A advogada Fernanda Garibaldi, diretora-executiva da Zetta, associação que reúne algumas das maiores fintechs brasileiras, deslocou a discussão para o terreno jurídico e institucional. Segundo ela, embora a lei de autonomia não traga “mandato explícito” para inovar, a Lei 12.865, de 2013 — ao tratar de arranjos e Instituições de Pagamento (IPs) — positivou “competição, inclusão e inovação” como princípios que legitimam a atuação do BC nos meios de pagamento. “[O Pix] é um sucesso”, disse. De acordo com ela, a Constituição autoriza o regulador a ser um dos “arquitetos da inovação”, promovendo interoperabilidade aberta onde o mercado, por si, emperra.

Sucesso

Já Eduardo Salomão, sócio do Levy e Salomão Advogados, posicionou o Pix na camada de infraestrutura de mercado, ao lado de registradoras e do projeto Drex. Esse último, por sua vez, deve usar tecnologia de registros distribuídos para circular direitos e evitar desintermediação bancária “muito traumática” em momentos de estresse. O aviso de Salomão foi duplo: a arquitetura do Sistema Financeiro Nacional (SFN) — do BC às normas prudenciais — recomenda cautela com importações normativas apressadas. Mas reforça que infraestrutura pública bem desenhada é antídoto contra fragilidades sistêmicas.

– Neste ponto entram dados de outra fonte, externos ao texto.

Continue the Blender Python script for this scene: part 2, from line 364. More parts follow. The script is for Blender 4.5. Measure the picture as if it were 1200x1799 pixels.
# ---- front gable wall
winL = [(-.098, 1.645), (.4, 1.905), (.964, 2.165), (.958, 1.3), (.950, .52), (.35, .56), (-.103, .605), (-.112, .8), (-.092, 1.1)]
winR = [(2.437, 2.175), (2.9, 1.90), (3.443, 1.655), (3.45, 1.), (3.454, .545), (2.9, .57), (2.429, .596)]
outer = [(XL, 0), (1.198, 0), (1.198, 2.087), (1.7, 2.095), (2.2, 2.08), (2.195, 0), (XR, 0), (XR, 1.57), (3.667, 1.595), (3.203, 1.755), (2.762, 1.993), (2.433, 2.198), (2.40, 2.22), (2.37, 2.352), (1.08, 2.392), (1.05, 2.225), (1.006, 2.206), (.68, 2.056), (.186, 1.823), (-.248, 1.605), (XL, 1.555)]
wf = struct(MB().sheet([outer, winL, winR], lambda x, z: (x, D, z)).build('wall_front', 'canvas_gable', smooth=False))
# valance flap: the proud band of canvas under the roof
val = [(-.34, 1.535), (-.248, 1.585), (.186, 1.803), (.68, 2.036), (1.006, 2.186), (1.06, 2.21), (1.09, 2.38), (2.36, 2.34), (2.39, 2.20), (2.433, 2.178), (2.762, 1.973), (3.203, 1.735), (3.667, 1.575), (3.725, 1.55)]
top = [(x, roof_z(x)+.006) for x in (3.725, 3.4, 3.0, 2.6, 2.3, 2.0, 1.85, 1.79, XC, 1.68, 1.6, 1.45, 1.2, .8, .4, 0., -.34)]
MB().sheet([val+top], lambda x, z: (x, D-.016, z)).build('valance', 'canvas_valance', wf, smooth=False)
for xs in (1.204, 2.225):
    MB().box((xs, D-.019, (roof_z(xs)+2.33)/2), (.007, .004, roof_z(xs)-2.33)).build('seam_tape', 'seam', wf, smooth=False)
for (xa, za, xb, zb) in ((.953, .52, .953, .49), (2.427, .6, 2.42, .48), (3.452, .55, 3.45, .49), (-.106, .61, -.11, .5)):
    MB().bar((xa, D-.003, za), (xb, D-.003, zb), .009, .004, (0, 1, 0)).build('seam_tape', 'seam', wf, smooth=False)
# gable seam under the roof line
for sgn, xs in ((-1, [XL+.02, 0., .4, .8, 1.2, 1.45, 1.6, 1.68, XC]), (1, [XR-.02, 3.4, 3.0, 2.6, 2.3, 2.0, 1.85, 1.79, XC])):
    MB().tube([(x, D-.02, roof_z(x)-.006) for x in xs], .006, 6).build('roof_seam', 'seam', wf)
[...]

Ana Carla Abrão, diretora-presidente da Associação Open Finance, conectou o Open ao Pix. Ela defendeu uma governança representativa para “evitar que interesses específicos de um segmento do mercado prevaleçam”. E exibiu a escala da abertura de dados: “mais de 60 milhões” de usuários, “3 a 4 bilhões de chamadas por semana” e “quase 800 instituições participantes”. Com casos de uso que reduzem inadimplência e tempo de recebimento quando Pix Automático roda via Open Finance — uma conexão que permite à empresa se ligar a vários bancos de uma vez.

Apesar de crucial para implantar um ecossistema mais ágil na largada, o que o mercado defende agora é que haja disciplina; orçamento e gente para sustentar segurança, neutralidade tecnológica e governança representativa; interoperabilidade com o Open Finance para que funções como o Pix Automático reduzam a inadimplência e acelerem recebíveis; e transparência na priorização da agenda evolutiva.